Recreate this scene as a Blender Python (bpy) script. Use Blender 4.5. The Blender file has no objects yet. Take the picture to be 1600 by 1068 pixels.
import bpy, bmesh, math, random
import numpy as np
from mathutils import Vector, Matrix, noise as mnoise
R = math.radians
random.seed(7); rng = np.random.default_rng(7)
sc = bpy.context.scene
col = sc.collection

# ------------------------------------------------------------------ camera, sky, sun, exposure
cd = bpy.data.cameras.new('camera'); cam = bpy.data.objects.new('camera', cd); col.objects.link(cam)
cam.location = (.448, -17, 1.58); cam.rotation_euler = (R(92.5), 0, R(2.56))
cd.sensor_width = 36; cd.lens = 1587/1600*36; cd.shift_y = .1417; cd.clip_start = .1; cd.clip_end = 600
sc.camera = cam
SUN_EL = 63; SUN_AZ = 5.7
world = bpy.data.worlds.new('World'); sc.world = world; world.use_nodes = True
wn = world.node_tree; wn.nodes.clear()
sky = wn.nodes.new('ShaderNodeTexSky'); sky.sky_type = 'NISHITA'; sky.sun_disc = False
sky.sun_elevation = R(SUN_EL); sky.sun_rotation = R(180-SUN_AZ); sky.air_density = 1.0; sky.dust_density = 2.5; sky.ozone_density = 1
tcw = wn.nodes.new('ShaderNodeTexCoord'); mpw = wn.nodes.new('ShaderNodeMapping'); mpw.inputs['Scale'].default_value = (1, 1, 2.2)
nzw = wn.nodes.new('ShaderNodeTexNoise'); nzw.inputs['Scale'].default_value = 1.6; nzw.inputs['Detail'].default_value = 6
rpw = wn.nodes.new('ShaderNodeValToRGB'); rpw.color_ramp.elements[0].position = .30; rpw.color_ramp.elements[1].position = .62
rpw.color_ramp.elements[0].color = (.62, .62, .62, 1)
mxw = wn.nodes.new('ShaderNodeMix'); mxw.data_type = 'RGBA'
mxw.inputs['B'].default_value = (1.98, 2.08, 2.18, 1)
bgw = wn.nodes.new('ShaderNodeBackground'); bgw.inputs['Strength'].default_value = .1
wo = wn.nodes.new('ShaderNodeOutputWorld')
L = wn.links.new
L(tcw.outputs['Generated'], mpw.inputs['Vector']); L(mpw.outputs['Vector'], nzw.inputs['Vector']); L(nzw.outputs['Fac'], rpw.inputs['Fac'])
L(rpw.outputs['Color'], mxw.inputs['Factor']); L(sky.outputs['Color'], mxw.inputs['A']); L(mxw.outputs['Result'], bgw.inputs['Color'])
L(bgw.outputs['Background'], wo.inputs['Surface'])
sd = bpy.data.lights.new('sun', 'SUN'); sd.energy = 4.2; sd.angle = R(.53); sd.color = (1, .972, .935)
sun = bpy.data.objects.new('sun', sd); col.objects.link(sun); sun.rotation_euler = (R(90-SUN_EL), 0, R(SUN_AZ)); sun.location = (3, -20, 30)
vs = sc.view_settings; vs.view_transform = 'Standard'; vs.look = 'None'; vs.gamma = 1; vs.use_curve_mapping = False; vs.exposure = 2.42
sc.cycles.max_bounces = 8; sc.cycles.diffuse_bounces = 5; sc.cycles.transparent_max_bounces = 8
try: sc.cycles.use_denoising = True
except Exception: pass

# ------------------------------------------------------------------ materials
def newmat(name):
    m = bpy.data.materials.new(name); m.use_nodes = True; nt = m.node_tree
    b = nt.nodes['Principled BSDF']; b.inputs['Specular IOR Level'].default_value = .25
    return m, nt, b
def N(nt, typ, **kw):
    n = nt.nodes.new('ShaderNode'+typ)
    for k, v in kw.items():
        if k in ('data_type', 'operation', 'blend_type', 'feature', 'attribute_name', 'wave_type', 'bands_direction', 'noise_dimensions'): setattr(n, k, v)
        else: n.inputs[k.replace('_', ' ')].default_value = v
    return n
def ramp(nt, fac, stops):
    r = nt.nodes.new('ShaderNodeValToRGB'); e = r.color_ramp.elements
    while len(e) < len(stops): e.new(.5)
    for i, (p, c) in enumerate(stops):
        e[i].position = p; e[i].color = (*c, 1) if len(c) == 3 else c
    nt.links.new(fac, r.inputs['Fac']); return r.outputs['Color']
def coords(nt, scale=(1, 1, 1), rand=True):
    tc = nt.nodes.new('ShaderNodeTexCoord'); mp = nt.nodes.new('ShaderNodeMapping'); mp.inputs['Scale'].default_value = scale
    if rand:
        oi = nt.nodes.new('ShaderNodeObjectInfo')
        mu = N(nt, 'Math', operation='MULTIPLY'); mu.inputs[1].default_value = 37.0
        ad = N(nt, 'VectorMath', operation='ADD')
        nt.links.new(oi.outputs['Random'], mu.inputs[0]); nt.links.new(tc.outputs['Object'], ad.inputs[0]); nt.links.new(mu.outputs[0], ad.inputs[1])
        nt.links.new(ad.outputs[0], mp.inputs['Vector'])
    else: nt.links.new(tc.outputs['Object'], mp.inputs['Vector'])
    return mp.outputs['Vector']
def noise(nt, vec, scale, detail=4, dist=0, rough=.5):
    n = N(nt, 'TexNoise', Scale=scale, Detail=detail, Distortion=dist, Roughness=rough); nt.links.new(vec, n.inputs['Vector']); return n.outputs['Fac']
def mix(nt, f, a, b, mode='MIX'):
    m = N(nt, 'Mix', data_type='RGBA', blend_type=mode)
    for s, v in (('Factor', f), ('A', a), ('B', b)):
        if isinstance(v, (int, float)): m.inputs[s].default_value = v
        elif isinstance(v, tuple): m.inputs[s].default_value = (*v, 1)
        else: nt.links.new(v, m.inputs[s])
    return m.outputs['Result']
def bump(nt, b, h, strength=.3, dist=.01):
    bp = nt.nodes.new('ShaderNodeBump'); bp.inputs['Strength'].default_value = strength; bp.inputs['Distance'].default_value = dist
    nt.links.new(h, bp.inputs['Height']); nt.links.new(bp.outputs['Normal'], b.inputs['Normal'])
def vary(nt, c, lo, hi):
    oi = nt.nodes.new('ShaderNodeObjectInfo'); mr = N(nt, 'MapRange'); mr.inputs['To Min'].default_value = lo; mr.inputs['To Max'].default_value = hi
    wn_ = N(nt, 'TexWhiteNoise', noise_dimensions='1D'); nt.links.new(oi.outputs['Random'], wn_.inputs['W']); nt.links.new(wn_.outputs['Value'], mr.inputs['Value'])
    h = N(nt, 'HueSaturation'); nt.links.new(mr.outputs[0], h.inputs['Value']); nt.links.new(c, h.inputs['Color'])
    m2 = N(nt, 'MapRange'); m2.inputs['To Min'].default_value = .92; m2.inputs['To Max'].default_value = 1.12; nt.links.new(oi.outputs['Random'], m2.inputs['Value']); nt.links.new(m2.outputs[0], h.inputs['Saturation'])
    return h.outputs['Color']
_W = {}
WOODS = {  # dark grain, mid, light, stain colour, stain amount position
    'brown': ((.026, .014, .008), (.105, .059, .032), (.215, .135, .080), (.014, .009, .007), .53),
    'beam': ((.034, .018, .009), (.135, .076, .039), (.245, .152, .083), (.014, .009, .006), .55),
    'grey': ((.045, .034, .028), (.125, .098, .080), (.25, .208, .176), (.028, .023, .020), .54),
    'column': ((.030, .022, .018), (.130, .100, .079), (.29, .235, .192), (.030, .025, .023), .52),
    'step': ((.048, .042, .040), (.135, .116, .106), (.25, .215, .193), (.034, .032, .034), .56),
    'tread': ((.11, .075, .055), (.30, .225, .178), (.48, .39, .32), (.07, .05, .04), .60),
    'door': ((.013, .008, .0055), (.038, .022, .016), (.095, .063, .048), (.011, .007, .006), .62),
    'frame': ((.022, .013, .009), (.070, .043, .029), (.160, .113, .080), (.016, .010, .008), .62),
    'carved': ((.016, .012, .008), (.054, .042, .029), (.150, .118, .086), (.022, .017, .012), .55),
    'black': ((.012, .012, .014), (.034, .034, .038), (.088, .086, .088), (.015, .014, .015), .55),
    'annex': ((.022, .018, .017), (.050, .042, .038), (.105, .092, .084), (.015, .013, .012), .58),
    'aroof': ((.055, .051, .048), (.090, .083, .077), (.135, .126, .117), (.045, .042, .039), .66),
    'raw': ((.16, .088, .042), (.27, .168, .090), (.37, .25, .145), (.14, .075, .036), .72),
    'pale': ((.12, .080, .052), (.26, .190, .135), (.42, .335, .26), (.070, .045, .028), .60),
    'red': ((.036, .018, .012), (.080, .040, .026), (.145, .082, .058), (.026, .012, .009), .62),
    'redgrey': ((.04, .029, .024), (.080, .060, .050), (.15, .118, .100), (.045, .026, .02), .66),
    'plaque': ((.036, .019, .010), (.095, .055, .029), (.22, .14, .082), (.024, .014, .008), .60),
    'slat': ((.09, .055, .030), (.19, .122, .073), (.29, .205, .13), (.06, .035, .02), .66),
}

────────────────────

• **WHAT IS REQUIRED**: Restate the listing exactly, starting at its first line and ending at the line where "col = sc.collection" occurs; include both and no other lines.

• **WRITTEN SOLUTION**:
Recreate this scene as a Blender Python (bpy) script. Use Blender 4.5. The Blender file has no objects yet. Take the picture to be 1600 by 1068 pixels.
import bpy, bmesh, math, random
import numpy as np
from mathutils import Vector, Matrix, noise as mnoise
R = math.radians
random.seed(7); rng = np.random.default_rng(7)
sc = bpy.context.scene
col = sc.collection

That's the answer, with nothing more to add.